Thursday, 29 August 2013

Rising damp...Blyford Church

                                    All Saints Church Blyford

This little church set on the corner of a village road junction in Suffolk proved perplexing to me. It has Norman origins with it’s doorways typical of that era, but the church has been vastly restored with most of the outer walls coated, probably in the C19th…the damp seems to be rising up these walls and some of the coating is peeling off which is not very pleasing to the eye.
The church porch added in the C15 has walls which taper inwards toward the bottom. I have seen this type of thing before, but this is very obvious.

On entering the church via the C15th North porch and through the Norman doorway, the first thing I noticed was the overpowering odour of dampness....the three steps down into the Nave have green staining around them and even the church literature felt damp to the touch. My instant thought was to wonder if this church had ever been flooded, or if  water is seeping up through the foundations – it is fairly close to a river.
...I couldn't remain in the unpleasant oppressive atmosphere for long as it was making me feel nauseous ... It was vastly different to the warm fresh Summer air outside.

holy water stoup

               stave locker

 Inside the church it is light and seems to be well loved and cared for. There are a few things worthy of particular note.  It was unusual to find a ‘banner stave locker’ at the West end of the North wall, these have usually been blocked up.

There’s a C13th Font of octagonal design at the West end of the church. I imagine this looked quite wonderful in it’s hey-day, but sadly it’s panel carvings have deteriorated badly over the years.

The pulpit I believe to be Victorian, possibly added to the church during the C19th restoration.

An interesting plaque on the North wall, commemorates Edmund Freeman aged 19 who was killed serving at sea off Guadaloupe in 1809 - I assume he must have been a young man from this local area.….Also there’s a poignant Flanders Cross in the church which belonged to Captain W.E. Day who was killed in action in Flanders in June 1916.
Walking round the outside of the church I saw traces of a scratch dial near the South Norman door.

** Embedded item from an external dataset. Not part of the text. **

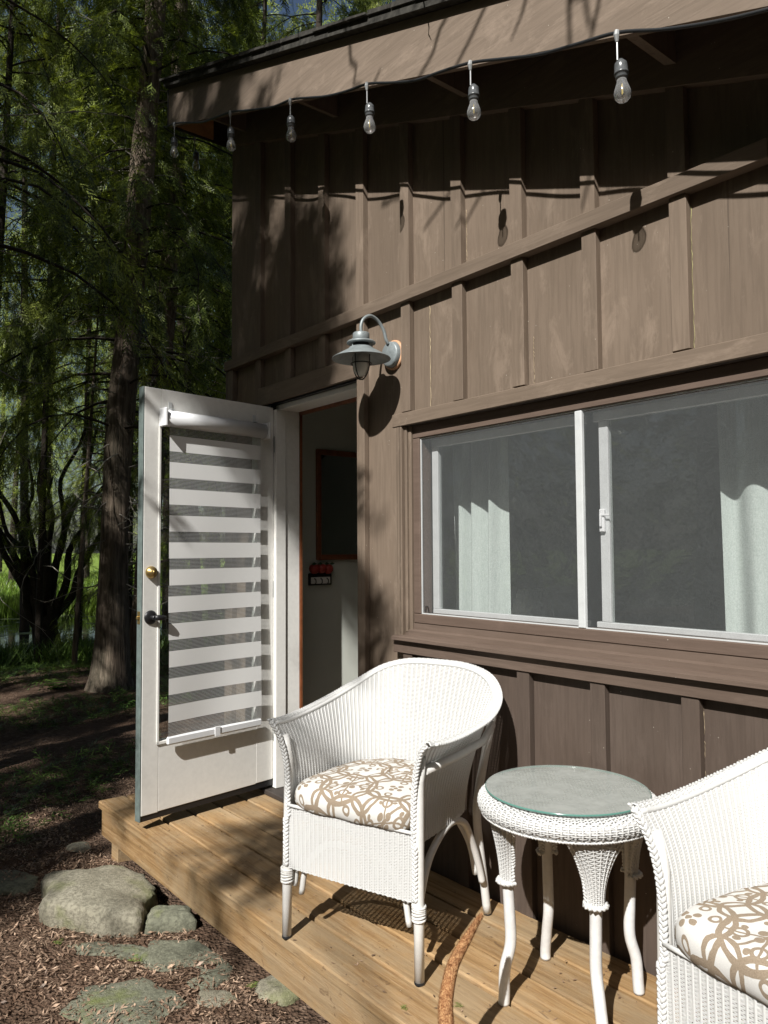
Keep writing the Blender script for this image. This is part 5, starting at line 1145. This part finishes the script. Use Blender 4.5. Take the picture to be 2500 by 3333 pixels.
# ------------------------------------------------------------------ shade trees (beside and behind the camera), crowns shaped to cast the dapples
def bound(Yp):   # sun-projected edge of the shade (measured on the ground plane)
    return np.interp(Yp, [-4, -1.6, -1.0, -.5, 1.2, 2.4, 3.2, 5], [-3.7, -3.55, -3.3, -2.95, -3.66, -4.62, -5.08, -5.35])
def shade_trees():
    L_ = -np.array(SUN) / -SUN.z                 # step towards the sun per unit height
    L_ = np.array([-SUN.x, -SUN.y, -SUN.z]) / (-SUN.z)
    specs = [(-1.6, -7.2, 12.5, 'tall cedar behind the viewer shading the doorway'), (-4.6, -6.4, 12, 'cedar left of the viewer shading the deck corner'), (-8.2, -6.2, 13, 'cedar shading the ground left of the deck'), (-12.5, -6.5, 14, 'cedar shading the thick trunk'), (-6.0, -10.5, 16, 'taller cedar in the row behind'), (-17, -7.5, 14, 'cedar at the far end of the shade row'), (3.5, -9.5, 8.4, 'cedar right behind the viewer'), (8.5, -10.5, 9, 'unseen cedar behind the viewer at the far right, added to shade the ground')]
    r = np.random.default_rng(909); N = 62000
    Xp = r.uniform(-21, -2.3, N); Yp = r.uniform(-4.5, 12.5, N); zz = np.maximum(3.9, (Yp + 3.3) / .98) + r.uniform(0, 6.0, N)
    gap = snoise(Xp * .8, Yp * .42, .55, 71) + .7 * snoise(Xp, Yp * .6, 1.7, 72)
    keep = (Xp < bound(Yp) + .06 + .16 * snoise(Xp * 0, Yp, .9, 73) + r.normal(0, .07, N)) & (gap < np.where((Yp > 2.1) & (snoise(Xp, Yp * .35, 1.6, 75) < np.where((Xp < -5.2) & (Yp > 2.7), .12, .6)) & (Yp < 5) & (Xp > -6), 2.0, np.where((Xp < -4.2) & (Yp < 1.2), -.25, .70)))
    door_zone = (Xp > -5.0) & (Yp > -1.2) & (Yp < 2.1)
    keep &= ~(door_zone & (gap > .1))
    band_ = (Xp + .49 * Yp > -4.15) & (Xp + .49 * Yp < -3.45) & (Yp > -1.0) & (Yp < 2.2); keep &= ~(band_ & (gap > -.55))
    keep &= ~((Xp < -6.5) & (Yp > 2.6) & (snoise(Xp, Yp * .6, .55, 77) > .12))
    keep &= ~((Xp < -6.5) & (Yp > 2.6) & (r.uniform(0, 1, N) < .35))
    Xp, Yp, zz = Xp[keep], Yp[keep], zz[keep]
    ne = 7000
    xe = r.uniform(-8, -4.1, ne); ye = r.uniform(1.7, 5.0, ne); ke = xe < bound(ye) + .02 + .16 * snoise(xe * 0, ye, .9, 73) + r.normal(0, .06, ne); ke &= snoise(xe, ye * .35, 1.6, 75) < np.where((xe < -5.2) & (ye > 2.7), .12, .85)
    nf = 9000; xf = r.uniform(-3.2, 9, nf); yf = r.uniform(-9, -2.1, nf)  # sprays added over unseen ground to cut bounced sunlight
    Xp = np.r_[Xp, xe[ke], xf]; Yp = np.r_[Yp, ye[ke], yf]; zz = np.r_[zz, np.maximum(3.9, (ye[ke] + 3.3) / .98) + r.uniform(0, 5, ke.sum()), r.uniform(4.5, 9, nf)]
    xt = r.uniform(-13, -8.2, 4200); yt = r.uniform(.2, 6.5, 4200); kt = snoise(xt, yt * .45, 1.1, 81) < .25
    Xp = np.r_[Xp, xt[kt]]; Yp = np.r_[Yp, yt[kt]]; zz = np.r_[zz, np.maximum(3.9, (yt[kt] + 3.3) / .98) + r.uniform(0, 5, kt.sum())]
    fz = (Xp < -5.05) & (Xp > -7.3) & (Yp > 2.8) & (Yp < 4.4) & (snoise(Xp * 1.6, Yp * .5, 1.5, 79) > .0); Xp, Yp, zz = Xp[~fz], Yp[~fz], zz[~fz]
    P = np.stack([Xp + L_[0] * zz, Yp + L_[1] * zz, zz], 1)
    P = P[P[:, 1] < -3.1]
    cx = np.array([[s_[0], s_[1]] for s_ in specs]); own = np.argmin(((P[:, None, :2] - cx[None]) ** 2).sum(-1), 1)
    for i, (x, y, h, lb) in enumerate(specs):
        t = thing('cedar_tree', lb, 'tree', (0, 0, 0), 0, 'shade cedars beside the cabin')
        mb = MB(); trunk_mesh(mb, [(x, y, -.4), (x, y, 0), (x + .1, y, h * .5), (x, y + .1, h)], [.3, .24, .17, .03], 12, i); mb.build('trunk', m_bark, t, smooth=True)
        Q = P[own == i]
        if len(Q) == 0: continue
        A = Q - np.array([x, y, 0]); A[:, 2] = -.8; A = A / (np.linalg.norm(A, axis=1, keepdims=True) + 1e-6) + r.normal(0, .4, A.shape) + np.array([0, 0, -.35])
        V, Fc = make_sprays(Q, A, .42, r, TPLW, 1.2); o = mkobj('crown', V, Fc, m_ced, t); o['kind'] = 'stuff'
        br = MB(); ids = r.choice(len(Q), min(len(Q), 46), replace=False)
        for q in Q[ids]: s0 = np.array([x, y, q[2] * .85 + .8]); br.tube([s0, (s0 + q) / 2 + np.array([0, 0, .25]), q], [.03, .018, .006], 4, False)
        br.build('branch', m_barkd, t)
shade_trees()
# thin bare twigs overhead whose shadows cross the fascia, one end hangs into view
def twig_branch():
    t = thing('overhanging_branch', 'thin bare branch hanging over the roof edge at the top', 'branch', (0, 0, 0)); r = np.random.default_rng(3); Ls = np.array([-SUN.x, -SUN.y, -SUN.z])
    mb = MB()
    for (xa, za, xb, zb_) in ((-1.98, 3.25, -2.32, 2.98), (-1.72, 3.22, -2.12, 2.86), (-1.55, 3.2, -1.66, 2.98), (-1.40, 3.10, -1.46, 2.72), (-1.40, 3.02, -1.32, 2.86), (-1.28, 3.05, -1.36, 2.80), (-2.55, 3.42, -2.50, 3.22), (-2.50, 3.22, -2.36, 3.24)):
        a = np.array([xa, FY, za]); b = np.array([xb, FY, zb_]); d = b - a; a = a - d * .6; k = 2.6
        pp = [a + Ls * k + d * 1.5 * u + r.normal(0, .012, 3) for u in np.linspace(0, 1, 6)]; mb.tube(pp, [.010, .009, .009, .008, .007, .005], 5)
    mb.build('twig', m_twig, t)
    mb = MB(); c0 = Vector((-2.01, -.42, 3.42)); mb.tube([c0 + Vector(q) for q in ((0, 0, .3), (-.01, 0, .1), (.0, 0, .03), (.008, 0, -.02), (.005, 0, -.045), (.02, 0, -.075))], [.005, .004, .003, .0025, .002, .001], 5)
    mb.build('twig', m_barkd, t)
twig_branch()

# ------------------------------------------------------------------ unseen trees added to block low sky light, behind and right of the viewer
def clearing():
    spots = [(11, -3, 19), (11, -8.5, 17), (11.5, -14, 11), (5.5, -19, 13), (-1.5, -15, 12), (-7, -14.5, 20), (-14, -12.5, 20), (14, 3, 20), (11, 9, 19), (4, 12, 19), (16, -12, 17), (1.5, -22, 19), (-20, -9, 19), (0.5, -13.5, 9.5), (7.5, -11.5, 8.5)]
    names = ['right of the viewer', 'right behind the viewer', 'low in the gap where the sun comes in', 'behind the viewer', 'straight behind the viewer', 'behind the viewer to the left', 'far left behind the shade cedars', 'beyond the right end of the cabin', 'behind the cabin at the right', 'behind the cabin', 'in the far right corner', 'in the second row behind the viewer', 'near the pond on the left', 'low bushy one close behind the viewer', 'low bushy one right of the sun gap']
    for i, ((x, y, h), nm) in enumerate(zip(spots, names)):
        r = np.random.default_rng(700 + i); g = float(gz(x, y)); t = thing('sky_block_tree', 'unseen full green tree added to block sky light at the clearing edge ' + nm, 'tree', (x, y, g), 0, 'unseen trees added round the clearing')
        mb = MB(); mb.tube([(0, 0, -.2), (.1, 0, h * .4), (0, .1, h * .95)], [.28, .2, .03], 8); mb.build('trunk', m_barkd, t)
        n = 2000; a = r.uniform(0, 6.283, n); u = r.uniform(0, 1, n); rad = (3.6 * (1 - u * .75) * np.sqrt(r.uniform(.15, 1, n)))
        P = np.stack([rad * np.cos(a), rad * np.sin(a), .6 + u * (h - .6)], 1); A = np.stack([np.cos(a), np.sin(a), -.5 + 0 * a], 1) + r.normal(0, .5, (n, 3))
        V, Fc = make_sprays(P, A, 1.0, r, TPLW, 1.5); o = mkobj('crown', V, Fc, m_ced, t); o['kind'] = 'stuff'
clearing()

...and near the North porch entrance is an unusual tomb, it looks like a tomb on top of a tomb.

There was an unsettling air about the inside of this church, and my dogs who normally settle down when entering a church seemed very edgy. ...Could it have been because of the strong pervading damp odour, or was there some other reason which they sensed and I didn’t???!

 After leaving All Saints I visited another church close by and the dogs were fine and contented to lie on it’s Nave floor while I explored – so nothing odd in that church!
 I received the impression that they are trying to save All Saints church from more deterioration..I hope they succeed before it’s too late.


  1. I hope they succeed with saving it from further deterioration before it's too late and perhaps get somebody in to exorcise the church and grounds! A great post, as always. xx

  2. How sad to find a church in use, which is deteriorating so fast! The trouble with all old churches is the cost of maintenance & whether the size of congregation makes it worthwhile.
    How strange, that the dogs were so unsettled - very unnnerving.
    Wonderful post.

  3. Thank you both for your kind comments. I've taken dogs inside hundreds of churches and this was the first negative reaction I've ever had from them...makes you wonder, doesn't it!?!